It’s Labour Day. Time for a Re-think of Where We’re
Headed, and To Stand Up and Change It
Jim Sinclair, President,
B.C. Federation of Labour
Once a year we set aside a day to celebrate the contribution
that unions make in our workplaces and communities. It’s called Labour
Day and it’s a reminder that unions make all the difference.
Think about it for a minute. The eight-hour day, pension
plans, the abolition of child labour, pay equity, universally
accessible public healthcare and education; these are just some of the
contributions credited to the determination of union activists.
It would be an understatement to say these gains did not come
easily. Each one involved intense campaigns in both the community and
the workplace, often stretching over many decades.
Many involved mobilizing pressure both at the bargaining
table and on politicians. It wasn’t enough that improvements were
secured for a few. The labour movement’s real successes have always
come from sharing the gains with a broader community through better
laws and higher public standards.
Looking back, it’s obvious that these struggles never moved
forward in a straight line. Major breakthroughs in one decade often
became the focus of the attack in the next. To paraphrase an old union
activist, “working people never won anything without a fight and they
never held on to it without continuing to fight.”
Scanning the situation in BC today, it’s clear that we have
our hands full trying to keep the line moving forward. Despite promises
of “hope and prosperity,” the current government in Victoria has
overseen a steady rise in unemployment, a bloating of provincial debt
and a squandering of billions on a tax-cut strategy that has rewarded a
few at the expense of us all.
BC’s unemployed now number close to 200,000; 8.7 per cent of
the workforce can’t find work, up from 6.7 per cent when the BC
Liberals took office in May 2001. Smaller communities, especially those
in the Central and Northern Interior regions, are struggling with
unemployment rates often double those in urban centres.
The BC Liberals’ main economic strategy, tax cuts, has proven
to be a complete bust. BC’s economic growth continues to under-perform
the rest of Canada and is miles off the original course set by Finance Minister
Gary Collins when he detailed the tax cut strategy in July 2001.
BC’s working families have paid the price for tax cuts with
dramatic cuts in public programs, hefty increases in user fees and
regressive taxes and greatly diminished access to critical services in
health and education.
Making matters worse, the Social Planning and Research
Council of BC predicts that child and family poverty in BC will
increase in the coming years because of the provincial government’s
failure to decrease unemployment and protect the services and benefits
to low-income families.
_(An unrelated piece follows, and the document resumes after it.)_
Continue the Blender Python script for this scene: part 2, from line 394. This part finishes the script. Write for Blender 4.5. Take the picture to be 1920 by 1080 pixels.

The SPARC report also notes that BC Liberal
policies such as lower employment standards, less access to union
representation and a greater emphasis on part-time, contingent work will
further erode family incomes, forcing even more into poverty.
The shift in political direction has been matched by an
equally hard edge approach in BC’s employer community. At negotiating
tables around the province, the employer’s demand for concession is
pervasive. Public or private sector, resource or service industries,
large company or small, the demand for rollbacks in benefits, wages and
employment security is constant.
There are limits, of course, to how far the concession demand
is pushed. A recent survey by Business in Vancouver of BC’s
top 100 publicly-traded companies shows that Chief Executive Officers
managed to squeeze a 36 per cent increase in their salary last year,
compared to 3.6 per cent for the average employee in the province.
According to the survey the number of CEOs earning a million dollars or
more doubled between 2001 and 2002.
And you wonder why workers balk when managers or politicians
say we have to do more with less.
Adversity is nothing new to our movement. We’ve faced tough
odds before and prevailed. Just ask the folks in Kamloops who
stared down Premier Campbell’s plans to privatize the Coquihalla. Or
ask activists and seniors in Revelstoke who have rallied to save their
long-term care facility, Moberley Manor, from a similar fate. Or ask
workers and rail communities from North Vancouver
to Fort Nelson who are prepared to tough it out to stop the sell-off of BC
Rail.
The answer you get is the same one you will hear at Labour
Day picnics around the province. Workers standing together with their
communities are a powerful force. We make a real difference.